Renault a répété jeudi soir son opposition à la décision de l'Etat de lui imposer l'application d'une loi anti-spéculation, mais s'est a priori gardé de prendre des mesures concrètes pour enrayer la manoeuvre du gouvernement.
De son côté, au terme d'une journée riche en tensions et conjectures, le ministre de l'Economie Emmanuel Macron a semblé vouloir jouer l'apaisement, assurant que les équilibres de l'alliance Renault-Nissan "sont et seront pleinement préservés par l'Etat francais".
A l'issue d'un conseil d'administration extraordinaire convoqué par le PDG Carlos Ghosn, cette instance a réaffirmé dans un communiqué "son soutien à la résolution n°12 qui sera présentée à l'assemblée générale du 30 avril 2015, motivée par la situation spécifique des droits de vote au sein de l'Alliance".
Cette résolution vise à empêcher l'application à Renault de la "loi Florange", un dispositif visant les spéculateurs et qui garantit des droits de vote doubles aux détenteurs d'actions depuis plus de deux ans.
Pour qu'une telle résolution passe, elle doit recevoir le soutien des deux tiers des votes exprimés lors de l'assemblée générale. Le gouvernement, décidé à défendre la loi et ses droits, a acquis 4,73% supplémentaires du capital du groupe au Losange, opération dont le coût se situe "entre 814 millions d'euros et 1.232 millions d'euros", selon un arrêté de Bercy publié jeudi au journal officiel.
Cette manoeuvre porte de 15 à 19,7% la part de l'Etat au sein de l'ex-Régie, et 23,2% des droits de vote exerçables dans l'entreprise. Vu la participation habituelle au vote des assemblées générales de Renault, cette proportion devrait garantir à l'Etat la minorité de blocage nécessaire pour forcer la main à Renault.
L'ordre du jour de la convocation au Conseil d'administration de jeudi soir, "l'évolution de la composition de l'actionnariat de Renault et ses conséquences sur l'Alliance" avec Nissan, avait alimenté les spéculations sur une contre-attaque de M. Ghosn. Nissan détient 15% de Renault et l'entreprise française contrôle 44% du capital du constructeur japonais. Mais Nissan ne vote pas à l'Assemblée générale en vertu de dispositions réglementaires.
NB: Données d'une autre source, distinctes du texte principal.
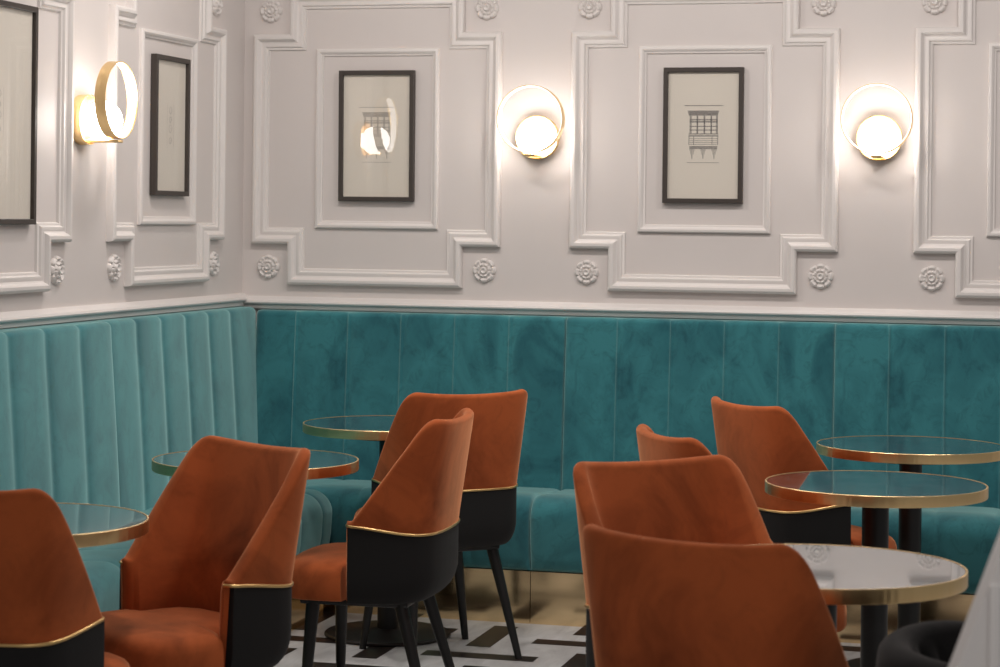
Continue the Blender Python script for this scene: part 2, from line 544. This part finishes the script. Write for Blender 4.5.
TABLES = [
    (2.722, -1.166, 'round dark marble bistro table with brass edge, farthest on the right, beside the banquette'),
    (2.708, -2.240, 'round dark marble bistro table with brass edge, middle of the three on the right'),
    (2.727, -3.720, 'round bistro table on the right whose polished top mirrors the white wall'),
    (.968, -1.080, 'round bistro table in the far left corner, partly behind the chair backs'),
    (.944, -2.278, 'round bistro table behind the orange chair back at left centre'),
    (.892, -3.644, 'round bistro table at the left edge between two orange chairs'),
]
for i, (x, y, lab) in enumerate(TABLES):
    o = t0 if i == 0 else copy_tree(t0)
    o.location = (3.235 + (x - 3.235) * 1.0187, -8.227 + (y + 8.227) * 1.0187, 0); o.rotation_euler.z = i * .7; o['label'] = lab

# ------------------------------------------------------------------ dining chairs
ZB, ZT, ZL = .570, .893, .366       # brass line, top of back, bottom of shell
HALF = [(0, -.250), (.06, -.2485), (.12, -.243), (.168, -.230), (.202, -.203), (.220, -.165), (.229, -.120), (.234, -.075), (.236, -.035), (.2365, .002)]
def shell_curve():
    h = spline(HALF, 7)
    full = [Vector((-p.x, p.y)) for p in h[::-1]][:-1] + h
    return full
CURVE = shell_curve()
NS = len(CURVE)
ARC = [0.]
for a, b in zip(CURVE, CURVE[1:]): ARC.append(ARC[-1] + (b - a).length)
def normal2d(i):
    a = CURVE[max(0, i - 1)]; b = CURVE[min(NS - 1, i + 1)]
    t = (b - a).normalized(); return Vector((t.y, -t.x))     # outward (curve runs left wing -> back -> right wing)
def place2(i, z, off):
    p = CURVE[i] - normal2d(i) * off
    x, y = p.x, p.y
    if z > ZB:
        k = (z - ZB) / (ZT - ZB)
        y -= .043 * k
        x *= 1 + .085 * k
    else:
        k = max(0, (ZL + .085 - z) / .085)
        q = 1 - math.sqrt(max(0, 1 - k * k))
        x *= 1 - .10 * q; y = y + .060 * q * max(0, min(1, (.002 - y) / .14))
    return (x, y, z)
YF, YT = -.196, .002                # wing edge: leaves the top at YF, meets the brass line at YT
def brass_z(i):
    return ZB - .006 + .022 * smoothstep(-.23, YT, CURVE[i].y)
def top_height(i):
    p = CURVE[i]
    h0 = ZT - .010 * (1 - min(1, (abs(p.x) / .19) ** 2)) - .004
    h1 = ZT - (p.y - YF) * (ZT - ZB - .005) / (YT - YF)
    # smooth minimum rounds the shoulder
    k = .048
    a = max(0, min(1, .5 + .5 * (h1 - h0) / k))
    h = h1 * (1 - a) + h0 * a - k * a * (1 - a)
    return max(brass_z(i) + .012, h)
def edge_round(i, t):
    d = min(ARC[i], ARC[-1] - ARC[i])
    if d >= t / 2: return 0.
    return t / 2 - math.sqrt(max(0, (t / 2) ** 2 - (t / 2 - d) ** 2))
def make_chair():
    root = empty('dining_chair', (0, 0, 0), 0, '', 'chair', 'orange and black velvet dining chairs')
    T = .052
    bm = bmesh.new(); rings = []
    for i in range(NS):
        H = top_height(i)
        e = edge_round(i, T) * .9
        th = T
        zb = brass_z(i)
        tt = .030 + .022 * (1 - (H - ZB) / (ZT - ZB))     # thinner at the top
        z0 = zb + .002
        dome = min(tt / 2, H - z0)
        zt = H - dome
        ring = []
        n = 12
        for k in range(n + 1):
            z = z0 + (max(zt, z0) - z0) * k / n
            ring.append(place2(i, z, e))
        for k in range(1, 8):
            a = k / 8 * PI
            ring.append(place2(i, max(zt, z0) + dome * math.sin(a), e + (tt - 2 * e) * (1 - math.cos(a)) / 2))
        zi = .374
        wrap = min(ARC[i], ARC[-1] - ARC[i]) < .009          # the lining folds round the front edge of the wing
        for k in range(n + 1):
            z = max(zt, z0) + (zi - max(zt, z0)) * k / n
            tk = tt + (T - tt) * min(1, k / 6)
            puff = .012 * math.sin(PI * min(1, k / n))
            ring.append(place2(i, z, tk - e + puff * (1 if e == 0 else .3)))
        ring.append(place2(i, zi, e + .001 if wrap else T * .58))
        ring.append(place2(i, zb - .004, e + .001 if wrap else T * .58))
        ring.append(place2(i, z0, e + .0005 if wrap else T * .45))
        rings.append(ring)
    loft(bm, rings)
    build('backrest', bm, M['orange'], root, smooth=70)
    bm = bmesh.new(); rings = []
    for i in range(NS):
        if min(ARC[i], ARC[-1] - ARC[i]) < .007: continue
        t = .029; e = edge_round(i, t) * .95
        zs = [ZL, ZL + .004, ZL + .012, ZL + .025, ZL + .045, ZL + .07, ZL + .10, ZL + .14, brass_z(i) - .006, brass_z(i)]
        ring = [place2(i, z, e) for z in zs] + [place2(i, z, max(t - e, e + .0005)) for z in zs[::-1]]
        rings.append(ring)
    loft(bm, rings)
    build('lower_shell', bm, M['black'], root, smooth=60)
    bm = bmesh.new()
    pts = [place2(i, brass_z(i), -.0005 + edge_round(i, .052) * .9) for i in range(NS)]
    pts = [place2(0, brass_z(0) - .001, .026)] + pts + [place2(NS - 1, brass_z(0) - .001, .026)]
    tube(bm, pts, .0042, 8)
    build('brass_trim', bm, M['brasstrim'], root, smooth=60)
    # seat cushion
    half = [(0, -.180), (.10, -.175), (.155, -.14), (.170, -.09), (.174, -.010), (.178, .006), (.230, .012), (.2335, .03), (.234, .07), (.230, .130), (.214, .173), (.176, .200), (.10, .213), (0, .217)]
    out = [Vector(p) for p in half] + [Vector((-p[0], p[1])) for p in half[::-1][1:-1]]
    cen = Vector((0, .01))
    bm = bmesh.new(); rings = []
    for ins, z in ((.045, .372), (.012, .373), (.004, .377), (0, .388), (0, .420), (.002, .440), (.007, .455), (.016, .466), (.030, .474), (.055, .479), (.10, .483), (.15, .485)):
        rings.append([(cen.x + (p - cen).x * (1 - ins / .235), cen.y + (p - cen).y * (1 - ins / .235), z) for p in out])
    loft(bm, rings)
    build('seat', bm, M['orange'], root, smooth=60)
    bm = bmesh.new(); add_box(bm, (-.165, -.165, .352), (.165, .150, .3715), .006)
    build('seat_frame', bm, M['blackmetal'], root)
    for sx, sy in ((-1, 1), (1, 1), (-1, -1), (1, -1)):
        bm = bmesh.new()
        p0 = Vector((sx * .145,   .115 if sy > 0 else -.140, .364)); p1 = Vector((sx * .195, .130 if sy > 0 else -.245, .001))
        rings = []
        for k in range(7):
            f = k / 6; p = p0.lerp(p1, f); r = .0205 + (.0115 - .0205) * f
            rings.append([(p.x + r * math.cos(2 * PI * j / 16), p.y + r * math.sin(2 * PI * j / 16), p.z) for j in range(16)])
        loft(bm, rings)
        build('leg', bm, M['blackmetal'], root, smooth=40)
    return root
c0 = make_chair()
# back centre x, y; facing vector
CHAIRS = [
    (.990, -4.185, (.03, 1.), 'orange velvet chair cut by the left edge, seen from behind with brass piping over black'),
    (1.290, -3.080, (-.53, -.85), 'orange velvet chair turned towards the camera, its seat showing, left of centre'),
    (1.540, -2.165, (-1., -.05), 'orange and black velvet chair in profile facing left, near the centre of the room'),
    (1.352, -1.375, (-.69, .72), 'orange and black velvet chair seen from behind, left of centre, nearest the banquette'),
    (2.197, -1.428, (.79, .62), 'orange velvet chair on the right nearest the back banquette, tucked at the farthest table'),
    (2.136, -2.47, (.87, .50), 'orange velvet chair mostly hidden between two others, at the middle right table'),
    (2.236, -3.105, (.69, -.72), 'orange velvet chair behind the front right chair, its inner backrest facing right'),
    (2.540, -4.385, (.34, .94), 'large orange velvet chair back in the right foreground, legs out of view'),
]
for i, (x, y, f, lab) in enumerate(CHAIRS):
    o = c0 if i == 0 else copy_tree(c0)
    fv = Vector(f).normalized()
    o.location = (x + fv.x * .29, y + fv.y * .29, 0)
    o.rotation_euler.z = math.atan2(-fv.x, fv.y)
    o['label'] = lab

# ------------------------------------------------------------------ dark tub chair
def tub_chair(x, y, ang):
    root = empty('tub_armchair', (x, y, 0), ang, 'charcoal velvet tub chair with a ribbed inside, in the lower right corner', 'armchair')
    bm = bmesh.new(); rings = []
    n = 120; open_half = math.radians(50)
    for i in range(n + 1):
        a = open_half + (2 * PI - 2 * open_half) * i / n
        e = min(i, n - i) / n
        er = math.sqrt(max(0, 1 - (1 - min(1, e / .02)) ** 2))
        ch = abs(math.sin(a * 11)) ** .6
        H = .735 - .05 * (1 - smoothstep(0, .3, e))
        t = .035 + .025 * er
        ro = .31; ring = []
        prof = [(ro - .05, .20), (ro - .012, .22), (ro - .004, .30), (ro, .45), (ro + .004, H - .05)]
        for k in range(0, 9):
            th = k / 8 * PI
            prof.append((ro + .002 - t / 2 + t / 2 * math.cos(th), H - .03 + .03 * math.sin(th)))
        prof += [(ro - t - .018 * ch, H - .06), (ro - t - .026 * ch, .55), (ro - t - .02, .42), (ro - t - .02, .20)]
        for r, z in prof: ring.append((r * math.cos(a), r * math.sin(a), z))
        rings.append(ring)
    loft(bm, rings)
    build('shell', bm, M['charcoal'], root, smooth=60)
    bm = bmesh.new(); lathe(bm, [(.05, .22), (.235, .22), (.245, .26), (.245, .40), (.235, .43), (.20, .445), (.05, .45)], 48)
    build('seat', bm, M['charcoal'], root, smooth=50)
    for k in range(4):
        a = PI / 4 + k * PI / 2
        bm = bmesh.new(); tube(bm, [(.20 * math.cos(a), .20 * math.sin(a), .219), (.245 * math.cos(a), .245 * math.sin(a), .001)], [.018, .011], 12)
        build('leg', bm, M['blackmetal'], root)
tub_chair(3.215, -4.38, math.radians(20))

# ------------------------------------------------------------------ white board at the right edge
def white_board(x, y, ang):
    root = empty('standing_board', (x, y, 0), ang, 'white standing board with a slanting left edge, cut by the right edge in the foreground', 'board')
    # outline in (u, z), u measured to the right: slanted left edge
    out = [(-.34, .03), (.42, .03), (.42, 1.17), (.064, 1.17), (-.34, .066)]
    bm = bmesh.new()
    loft(bm, [[(u, d, z) for u, z in out] for d in (0, .05)])
    bmesh.ops.bevel(bm, geom=list(bm.edges), offset=.003, segments=2, affect='EDGES')
    build('panel', bm, M['stand'], root, smooth=30)
    bm = bmesh.new(); add_box(bm, (-.004, -.010, .03), (.010, -.0005, .99), .002)
    build('trim_strip', bm, M['stand'], root)
    bm = bmesh.new(); add_box(bm, (-.36, -.14, 0), (.44, .20, .029), .004)
    build('base', bm, M['stand'], root)
    return root
white_board(3.130, -5.362, math.radians(14.8))

# ------------------------------------------------------------------ light
def area(name, loc, size, power, col, target=None):
    l = bpy.data.lights.new(name, 'AREA'); l.shape = 'DISK'; l.size = size; l.energy = power; l.color = col
    o = bpy.data.objects.new(name, l); link(o); o.location = loc
    d = Vector(target) - Vector(loc) if target else Vector((0, 0, -1))
    o.rotation_euler = d.to_track_quat('-Z', 'Y').to_euler()
    return o
WARM = (1., .93, .88)
for x in (.75, 2.05, 3.35):
    area('ceiling_spot_or_fill', (x, -1.55, 2.98), .26, 14.5, WARM, (x, -.8, 0))
for x in (1.3, 2.7):
    area('ceiling_spot_or_fill', (x, -2.95, 2.98), .26, 15, WARM)
for x in (2.5, 3.9):  # added unseen fill pair, placed to brighten the white board in the foreground
    area('ceiling_spot_or_fill', (x, -6.9, 2.98), .35, 11, WARM)

w = bpy.data.worlds.new('room light'); SC.world = w; w.use_nodes = True
w.node_tree.nodes['Background'].inputs['Color'].default_value = (1., .95, .92, 1)
w.node_tree.nodes['Background'].inputs['Strength'].default_value = .18

# ------------------------------------------------------------------ camera
YAW, ROLL = math.radians(14.8), .0115
cam = bpy.data.cameras.new('camera'); co = bpy.data.objects.new('camera', cam); link(co)
cam.sensor_width = 36; cam.sensor_fit = 'HORIZONTAL'; cam.lens = 2200 / 1000 * 36
cam.shift_y = -(333.5 - 219.5) / 1000
cam.clip_start = .05; cam.clip_end = 60
cam.dof.use_dof = True; cam.dof.focus_distance = 7.2; cam.dof.aperture_fstop = 7.1
m = Matrix.Rotation(YAW, 4, 'Z') @ Matrix.Rotation(PI / 2, 4, 'X') @ Matrix.Rotation(ROLL, 4, 'Z')
m.translation = (3.235, -8.227, 1.445)
co.matrix_world = m
SC.camera = co
SC.view_settings.view_transform = 'Standard'; SC.view_settings.look = 'None'
SC.view_settings.gamma = 1; SC.view_settings.use_curve_mapping = False
SC.view_settings.exposure = -.09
- 'Pleine confiance' en Ghosn -
Relevant que "la pérennité et le succès de l'Alliance sont, depuis son origine en 1999, basés sur un équilibre des participations", le Conseil d'administration s'est contenté de demander, selon le communiqué diffusé jeudi soir, que "l'équilibre entre les deux principaux actionnaires de Renault (l'Etat français et Nissan, NDLR) soit maintenu lors de la prochaine assemblée générale ou restauré après celle-ci".
Cette formulation semblait ciselée pour éviter un choc frontal avec le gouvernement, et elle a d'ailleurs été reprise au vol jeudi soir par M. Macron: "les équilibres de l'alliance sont et seront pleinement préservés par l'Etat francais", a-t-il affirmé à l'AFP.
Alors que de source proche de Renault, la déclaration des administrateurs a été adoptée à l'unanimité moins une voix, le ministre a aussi estimé qu'"il était normal qu'il y ait ce conseil d'administration qui permettait à chacun de clarifier les positions".
Plus tôt jeudi, M. Macron avait assuré que les actions récemment acquises seraient "revendues dès après l'assemblée générale".
Interrogé par Public Sénat sur la question de savoir s'il avait "un problème avec Carlos Ghosn", le ministre de l'Economie avait aussi répondu: "Pas du tout. Carlos Ghosn a la pleine confiance du gouvernement".
"Sa stratégie, nous la soutenons, nous sommes à ses côtés, simplement le gouvernement a fait voter une loi sur les droits de vote doubles qui existent dans de nombreux pays () nous avons simplement décidé de défendre nos droits", avait-il martelé.
Firme nationalisée à la Libération, Renault est devenue une société anonyme au début des années 1990 et l'Etat s'en est progressivement désengagé.
Le ministre des Finances Michel Sapin avait de son côté assuré que l'Etat "n'a absolument pas, ni le pouvoir ni la volonté de prendre le pouvoir" chez Renault, mais prévenu: "Je suis de ceux qui considèrent que les entreprises privées, même quand l'Etat est présent, doivent être gérées comme toutes les entreprises. Mais quand l'Etat est là, l'Etat pèse".
Le cours du titre Renault à la bourse de Paris n'a pas souffert de cette controverse, progressant de près de 3% jeudi, dans un marché en baisse d'un demi-point.